Besides being noticeably faster (in terms of general use, booting, shutting down and hibernating), one of the things I'm really glad they got rid of are those annoying UAC pop-ups that popped up every second asking your permission to run one thing or the other. Windows 7 also conserves more battery power for your laptop. It dims the display after 2mins of idle time. If you specifically increase the brightness of your display when running on battery, Windows 7 remembers that every time you disconnect the power chord (Vista didn't).

In other changes, Wordpad, Paint, and Calculator look completely different with ribbon bars and WordPad has the added functionality of opening .docx files now, so need to install Office 2007 compatibility packs for opening Word documents anymore. Several more usability features have been added in Windows 7 that allow you to snap windows to size instantly or clear the desktop of all windows by a quick back and forth motion by grabbing the top of a window. See these awesome ads for a demo of these features and more.

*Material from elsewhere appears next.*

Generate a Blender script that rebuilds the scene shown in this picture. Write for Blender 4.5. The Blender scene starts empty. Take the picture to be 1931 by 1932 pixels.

There's an automatic desktop wallpaper changer built-in allowing you to set your chosen desktop backgrounds at specified time intervals (default is 30 minutes). You can also finally change the background of your logon screen. Last but certainly not the least are libraries for arranging documents, pictures, videos etc. No longer are you restricted to put all your stuff in specific folders on the C drive. Libraries are the aggregation of your chosen files from all across the storage media in use. Gone is the hassle of remembering file and folder locations since you can access them at anytime through the libraries. The libraries also appear on Open/Save dialogs of all programs which makes file-management a piece of cake!

Ok thats all I could think of for now. In short, Windows 7 refines a lot of the things we saw in Vista while improving on its basic functionality. Boot times, resuming from hibernation etc. are noticeably quicker and everything works just fine. There's no reason NOT to like it. I'm certainly loving it!